Perché in quelle lettere Aldo Moro, pur di salvare la pelle, rinnega le leggi, le Istituzioni, il proprio partito (la Democrazia Cristiana) cui per anni aveva chiesto agli italiani di credere. Esiste un diritto alla paura, ma allora non si può pretendere di guidare un popolo di più di cinquanta milioni di abitanti. Alzando di molto il livello, è un discorso che vale anche per Benito Mussolini che incitò ed eccitò i ragazzi che andavano a morire per Salò e alla fine cerca di fuggire travestito da soldato tedesco. Più coerenti sono stati Hitler, Goebbels, Himmler e quasi tutta la classe dirigente nazista che si tolse la vita. Commisero efferatezze ripugnanti ma alla fine bisogna almeno essere all'altezza delle proprie cattive azioni. Ma quelli, si sa, nazisti o no, sono tedeschi, nel male e nel bene. Aggiungo che con quell’alleato non bisognava allearsi ma pugnalarlo alle spalle in una lotta per la vita e per la morte passando dalla parte dei vincitori mi è sempre sembrata una pagina disonorevole per il popolo italiano, scontando naturalmente la lotta partigiana che però fu alle origini dell’equivoco per il quale, secondo la retorica abituale, siamo stati noi italiani a rivendicarci in libertà con le nostre mani, mentre furono gli Alleati. C’è mancato poco che si volesse fare dell’8 settembre una Festa nazionale, come il 25 aprile giorno in cui l’insurrezione partigiana ebbe un ruolo decisivo. L’8 settembre fu, per il Re, per Badoglio e per l’Italia la giornata della vergogna. Quell’equivoco non fu innocente né privo di conseguenze, perché è a quell’equivoco che si richiamarono le Brigate Rosse che, almeno nella prima parte della loro storia, furono rispettabili anche se cavalcavano un’ideologia, il marxismo leninismo, che sarebbe morta definitivamente una ventina di anni dopo col collasso dell’Unione Sovietica.

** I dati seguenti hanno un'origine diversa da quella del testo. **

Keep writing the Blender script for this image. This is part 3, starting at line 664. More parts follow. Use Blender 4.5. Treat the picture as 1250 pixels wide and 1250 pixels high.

Ma, ritornando al punto posto dal lettore Maurizio Minghi, se si vanno a leggere le lettere dei condannati a morte della Resistenza o anche dei giovani di Salò, ragazzi di poco più di vent'anni, vi si trova una dignità che certamente non c'è nelle lettere dal carcere delle Br del sessantaduenne Aldo Moro. Quelle lettere erano talmente imbarazzanti che l’integerrimo Ugo la Malfa disse: "se dovessi essere rapito attribuite le mie lettere alla tortura".